** begin Records provided **

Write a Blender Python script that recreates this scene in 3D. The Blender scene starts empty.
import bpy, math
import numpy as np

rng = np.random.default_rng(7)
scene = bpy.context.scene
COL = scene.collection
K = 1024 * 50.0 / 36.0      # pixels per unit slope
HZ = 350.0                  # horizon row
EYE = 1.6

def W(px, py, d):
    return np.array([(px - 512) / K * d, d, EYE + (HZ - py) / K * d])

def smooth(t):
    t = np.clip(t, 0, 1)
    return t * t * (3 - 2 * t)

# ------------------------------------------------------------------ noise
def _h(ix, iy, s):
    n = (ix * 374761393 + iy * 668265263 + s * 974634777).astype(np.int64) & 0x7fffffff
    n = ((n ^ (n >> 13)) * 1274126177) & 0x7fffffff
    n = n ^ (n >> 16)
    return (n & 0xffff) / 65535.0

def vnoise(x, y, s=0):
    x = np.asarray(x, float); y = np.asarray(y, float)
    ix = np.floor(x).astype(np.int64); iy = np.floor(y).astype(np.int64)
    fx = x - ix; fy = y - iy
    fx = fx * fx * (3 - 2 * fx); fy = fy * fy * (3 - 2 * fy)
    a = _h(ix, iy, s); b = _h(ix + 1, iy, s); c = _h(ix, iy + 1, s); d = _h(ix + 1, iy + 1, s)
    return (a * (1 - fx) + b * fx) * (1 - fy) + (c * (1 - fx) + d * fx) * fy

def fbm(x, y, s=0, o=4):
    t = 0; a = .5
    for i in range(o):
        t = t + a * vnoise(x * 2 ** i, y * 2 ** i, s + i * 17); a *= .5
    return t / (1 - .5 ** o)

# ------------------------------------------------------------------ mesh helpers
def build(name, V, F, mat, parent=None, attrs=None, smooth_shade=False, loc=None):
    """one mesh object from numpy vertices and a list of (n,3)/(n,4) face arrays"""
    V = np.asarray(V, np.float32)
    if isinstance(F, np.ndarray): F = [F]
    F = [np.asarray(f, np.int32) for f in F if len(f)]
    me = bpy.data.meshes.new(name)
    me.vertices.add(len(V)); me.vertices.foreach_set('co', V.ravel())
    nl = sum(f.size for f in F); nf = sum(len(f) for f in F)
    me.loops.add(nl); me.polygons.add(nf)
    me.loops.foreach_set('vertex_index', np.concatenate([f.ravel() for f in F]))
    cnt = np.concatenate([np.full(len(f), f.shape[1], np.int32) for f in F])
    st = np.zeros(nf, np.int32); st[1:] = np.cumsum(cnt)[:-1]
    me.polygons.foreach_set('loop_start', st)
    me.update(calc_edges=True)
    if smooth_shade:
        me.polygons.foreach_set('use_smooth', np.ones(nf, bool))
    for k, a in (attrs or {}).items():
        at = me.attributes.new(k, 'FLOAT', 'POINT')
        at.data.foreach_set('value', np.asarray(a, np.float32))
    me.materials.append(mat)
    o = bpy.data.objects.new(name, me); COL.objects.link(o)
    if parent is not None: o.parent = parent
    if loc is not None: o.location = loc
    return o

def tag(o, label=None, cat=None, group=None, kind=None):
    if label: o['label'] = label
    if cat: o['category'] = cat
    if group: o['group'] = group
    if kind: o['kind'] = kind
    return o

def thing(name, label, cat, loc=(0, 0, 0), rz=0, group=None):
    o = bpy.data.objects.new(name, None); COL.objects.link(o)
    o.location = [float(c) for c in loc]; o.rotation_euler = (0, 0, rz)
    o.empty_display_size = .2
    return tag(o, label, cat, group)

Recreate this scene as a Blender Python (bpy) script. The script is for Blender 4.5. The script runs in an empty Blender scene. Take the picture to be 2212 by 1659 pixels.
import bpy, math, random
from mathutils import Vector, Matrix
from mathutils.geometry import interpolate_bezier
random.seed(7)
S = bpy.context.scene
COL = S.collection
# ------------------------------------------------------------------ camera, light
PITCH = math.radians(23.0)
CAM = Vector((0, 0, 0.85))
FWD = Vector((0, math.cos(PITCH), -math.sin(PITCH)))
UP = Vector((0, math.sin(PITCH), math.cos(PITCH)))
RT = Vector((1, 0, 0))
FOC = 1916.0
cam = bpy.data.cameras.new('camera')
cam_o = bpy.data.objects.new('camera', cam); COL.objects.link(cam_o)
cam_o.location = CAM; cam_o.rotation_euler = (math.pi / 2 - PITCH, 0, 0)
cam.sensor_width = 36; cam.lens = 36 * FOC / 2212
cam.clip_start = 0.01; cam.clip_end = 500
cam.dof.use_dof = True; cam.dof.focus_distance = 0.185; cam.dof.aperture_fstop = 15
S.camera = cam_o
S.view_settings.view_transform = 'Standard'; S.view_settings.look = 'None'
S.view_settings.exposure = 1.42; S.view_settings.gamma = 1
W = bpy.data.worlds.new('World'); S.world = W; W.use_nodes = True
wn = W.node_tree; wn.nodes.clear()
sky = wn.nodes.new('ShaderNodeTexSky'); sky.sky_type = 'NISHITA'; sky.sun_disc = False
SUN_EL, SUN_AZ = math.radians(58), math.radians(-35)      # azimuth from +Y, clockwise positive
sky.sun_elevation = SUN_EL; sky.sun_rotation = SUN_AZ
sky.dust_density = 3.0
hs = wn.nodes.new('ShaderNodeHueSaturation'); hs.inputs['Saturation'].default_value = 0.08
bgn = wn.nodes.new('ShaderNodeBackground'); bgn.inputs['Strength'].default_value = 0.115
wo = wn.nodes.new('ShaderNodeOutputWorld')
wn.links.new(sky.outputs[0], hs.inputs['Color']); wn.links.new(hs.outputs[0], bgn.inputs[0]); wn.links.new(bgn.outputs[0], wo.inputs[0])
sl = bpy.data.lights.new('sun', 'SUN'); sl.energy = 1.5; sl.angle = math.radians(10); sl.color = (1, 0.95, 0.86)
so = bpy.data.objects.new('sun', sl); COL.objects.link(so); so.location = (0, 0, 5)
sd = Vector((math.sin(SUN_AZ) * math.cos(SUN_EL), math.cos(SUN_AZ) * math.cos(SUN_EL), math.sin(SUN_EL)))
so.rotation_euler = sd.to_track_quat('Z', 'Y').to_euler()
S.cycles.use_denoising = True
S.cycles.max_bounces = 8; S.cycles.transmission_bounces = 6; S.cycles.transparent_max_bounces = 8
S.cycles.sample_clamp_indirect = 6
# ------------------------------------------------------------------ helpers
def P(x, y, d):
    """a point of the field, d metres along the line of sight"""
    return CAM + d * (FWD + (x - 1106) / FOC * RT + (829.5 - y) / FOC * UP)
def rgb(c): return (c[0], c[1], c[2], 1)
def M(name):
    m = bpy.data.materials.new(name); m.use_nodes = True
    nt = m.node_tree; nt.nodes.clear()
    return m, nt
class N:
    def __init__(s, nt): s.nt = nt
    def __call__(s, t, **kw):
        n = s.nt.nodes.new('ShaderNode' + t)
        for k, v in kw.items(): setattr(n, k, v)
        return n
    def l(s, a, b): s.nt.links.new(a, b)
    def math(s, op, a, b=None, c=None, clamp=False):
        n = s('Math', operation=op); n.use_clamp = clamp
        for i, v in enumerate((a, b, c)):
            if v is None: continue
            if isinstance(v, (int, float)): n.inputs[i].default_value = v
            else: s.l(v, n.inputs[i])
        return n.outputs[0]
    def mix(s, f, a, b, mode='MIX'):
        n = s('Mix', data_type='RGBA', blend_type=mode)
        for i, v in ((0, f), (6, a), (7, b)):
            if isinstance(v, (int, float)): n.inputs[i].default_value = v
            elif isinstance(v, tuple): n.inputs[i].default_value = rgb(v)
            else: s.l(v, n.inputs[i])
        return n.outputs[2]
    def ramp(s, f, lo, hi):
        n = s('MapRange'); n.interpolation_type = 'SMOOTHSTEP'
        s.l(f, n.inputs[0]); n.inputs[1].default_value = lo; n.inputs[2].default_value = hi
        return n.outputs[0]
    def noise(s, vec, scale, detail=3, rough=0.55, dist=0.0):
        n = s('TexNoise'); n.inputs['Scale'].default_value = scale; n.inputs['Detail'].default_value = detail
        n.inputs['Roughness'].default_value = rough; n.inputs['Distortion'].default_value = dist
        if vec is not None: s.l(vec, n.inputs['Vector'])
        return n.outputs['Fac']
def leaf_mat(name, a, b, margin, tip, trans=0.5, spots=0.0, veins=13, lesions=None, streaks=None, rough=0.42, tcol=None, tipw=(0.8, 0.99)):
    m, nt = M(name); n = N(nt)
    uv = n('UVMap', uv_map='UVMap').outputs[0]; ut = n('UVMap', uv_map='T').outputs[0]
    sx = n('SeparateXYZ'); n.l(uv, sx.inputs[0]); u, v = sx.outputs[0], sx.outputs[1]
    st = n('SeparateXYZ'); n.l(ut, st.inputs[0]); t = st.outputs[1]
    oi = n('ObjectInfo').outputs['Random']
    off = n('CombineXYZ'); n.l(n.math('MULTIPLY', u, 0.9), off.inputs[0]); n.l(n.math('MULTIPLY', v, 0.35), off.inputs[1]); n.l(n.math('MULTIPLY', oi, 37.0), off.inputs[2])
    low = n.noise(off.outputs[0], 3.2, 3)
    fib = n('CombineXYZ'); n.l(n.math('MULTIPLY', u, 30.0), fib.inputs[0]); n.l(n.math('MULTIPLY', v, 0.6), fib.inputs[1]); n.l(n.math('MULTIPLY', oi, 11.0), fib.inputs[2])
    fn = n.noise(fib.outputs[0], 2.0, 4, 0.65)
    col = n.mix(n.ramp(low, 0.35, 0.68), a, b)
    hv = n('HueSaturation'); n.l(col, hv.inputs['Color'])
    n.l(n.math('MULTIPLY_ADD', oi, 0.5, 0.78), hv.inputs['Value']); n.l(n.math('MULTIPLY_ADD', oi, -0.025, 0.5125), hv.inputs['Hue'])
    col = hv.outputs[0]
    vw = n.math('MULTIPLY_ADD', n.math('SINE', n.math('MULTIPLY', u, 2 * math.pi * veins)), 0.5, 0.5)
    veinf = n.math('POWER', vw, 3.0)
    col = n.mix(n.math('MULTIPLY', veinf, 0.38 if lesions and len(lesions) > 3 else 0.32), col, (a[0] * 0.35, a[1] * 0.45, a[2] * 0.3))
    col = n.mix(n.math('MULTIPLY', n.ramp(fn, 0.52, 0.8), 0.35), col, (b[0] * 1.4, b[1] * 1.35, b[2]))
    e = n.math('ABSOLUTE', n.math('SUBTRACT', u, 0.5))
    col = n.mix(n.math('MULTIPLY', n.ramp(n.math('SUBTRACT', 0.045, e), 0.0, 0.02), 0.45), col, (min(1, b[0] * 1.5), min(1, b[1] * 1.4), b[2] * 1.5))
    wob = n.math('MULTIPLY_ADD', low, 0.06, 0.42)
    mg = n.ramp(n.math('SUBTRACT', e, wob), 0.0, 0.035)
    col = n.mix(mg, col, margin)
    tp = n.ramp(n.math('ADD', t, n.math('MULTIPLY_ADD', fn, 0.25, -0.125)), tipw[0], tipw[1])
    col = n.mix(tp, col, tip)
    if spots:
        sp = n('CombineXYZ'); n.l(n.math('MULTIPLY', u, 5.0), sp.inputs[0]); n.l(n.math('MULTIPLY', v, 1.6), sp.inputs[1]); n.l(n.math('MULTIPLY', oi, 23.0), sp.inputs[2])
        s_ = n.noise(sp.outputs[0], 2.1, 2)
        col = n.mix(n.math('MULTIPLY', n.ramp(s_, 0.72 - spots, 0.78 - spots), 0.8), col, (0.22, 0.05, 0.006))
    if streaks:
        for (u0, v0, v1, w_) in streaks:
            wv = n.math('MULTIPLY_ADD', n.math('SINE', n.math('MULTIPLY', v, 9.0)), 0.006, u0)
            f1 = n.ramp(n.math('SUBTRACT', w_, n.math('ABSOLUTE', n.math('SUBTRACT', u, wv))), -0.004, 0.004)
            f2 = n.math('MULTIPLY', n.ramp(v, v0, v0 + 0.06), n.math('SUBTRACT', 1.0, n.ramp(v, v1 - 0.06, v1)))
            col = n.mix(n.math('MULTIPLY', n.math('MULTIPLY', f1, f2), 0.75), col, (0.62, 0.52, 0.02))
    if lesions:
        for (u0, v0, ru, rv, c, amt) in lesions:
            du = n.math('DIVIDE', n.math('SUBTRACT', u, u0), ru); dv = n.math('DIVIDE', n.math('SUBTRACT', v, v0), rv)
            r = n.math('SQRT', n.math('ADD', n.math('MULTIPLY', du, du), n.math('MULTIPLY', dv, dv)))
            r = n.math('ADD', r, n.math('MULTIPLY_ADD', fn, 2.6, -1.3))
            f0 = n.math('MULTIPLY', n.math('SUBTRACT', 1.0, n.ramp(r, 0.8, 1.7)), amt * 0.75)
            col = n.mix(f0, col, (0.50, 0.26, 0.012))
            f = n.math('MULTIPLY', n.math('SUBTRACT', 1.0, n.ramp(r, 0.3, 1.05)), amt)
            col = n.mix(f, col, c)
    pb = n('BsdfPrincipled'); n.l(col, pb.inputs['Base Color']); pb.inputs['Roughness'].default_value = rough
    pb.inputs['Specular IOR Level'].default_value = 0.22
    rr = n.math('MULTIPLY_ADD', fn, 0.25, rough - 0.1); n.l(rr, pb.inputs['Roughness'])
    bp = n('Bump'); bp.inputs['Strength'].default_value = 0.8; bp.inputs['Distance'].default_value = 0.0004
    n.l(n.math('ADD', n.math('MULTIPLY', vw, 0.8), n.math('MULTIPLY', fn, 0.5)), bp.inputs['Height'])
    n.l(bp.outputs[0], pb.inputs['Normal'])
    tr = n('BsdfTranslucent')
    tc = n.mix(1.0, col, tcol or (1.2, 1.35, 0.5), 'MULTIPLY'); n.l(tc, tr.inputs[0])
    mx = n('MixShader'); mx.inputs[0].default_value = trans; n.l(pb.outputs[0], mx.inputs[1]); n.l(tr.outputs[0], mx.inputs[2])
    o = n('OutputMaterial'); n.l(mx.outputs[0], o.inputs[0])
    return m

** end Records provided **

Short problem: Please restate only the opening stretch of the records above: every line from the first through the one containing "return t / (1 - .5 ** o)", exactly as written.

In response:
Write a Blender Python script that recreates this scene in 3D. The Blender scene starts empty.
import bpy, math
import numpy as np

rng = np.random.default_rng(7)
scene = bpy.context.scene
COL = scene.collection
K = 1024 * 50.0 / 36.0      # pixels per unit slope
HZ = 350.0                  # horizon row
EYE = 1.6

def W(px, py, d):
    return np.array([(px - 512) / K * d, d, EYE + (HZ - py) / K * d])

def smooth(t):
    t = np.clip(t, 0, 1)
    return t * t * (3 - 2 * t)

# ------------------------------------------------------------------ noise
def _h(ix, iy, s):
    n = (ix * 374761393 + iy * 668265263 + s * 974634777).astype(np.int64) & 0x7fffffff
    n = ((n ^ (n >> 13)) * 1274126177) & 0x7fffffff
    n = n ^ (n >> 16)
    return (n & 0xffff) / 65535.0

def vnoise(x, y, s=0):
    x = np.asarray(x, float); y = np.asarray(y, float)
    ix = np.floor(x).astype(np.int64); iy = np.floor(y).astype(np.int64)
    fx = x - ix; fy = y - iy
    fx = fx * fx * (3 - 2 * fx); fy = fy * fy * (3 - 2 * fy)
    a = _h(ix, iy, s); b = _h(ix + 1, iy, s); c = _h(ix, iy + 1, s); d = _h(ix + 1, iy + 1, s)
    return (a * (1 - fx) + b * fx) * (1 - fy) + (c * (1 - fx) + d * fx) * fy

def fbm(x, y, s=0, o=4):
    t = 0; a = .5
    for i in range(o):
        t = t + a * vnoise(x * 2 ** i, y * 2 ** i, s + i * 17); a *= .5
    return t / (1 - .5 ** o)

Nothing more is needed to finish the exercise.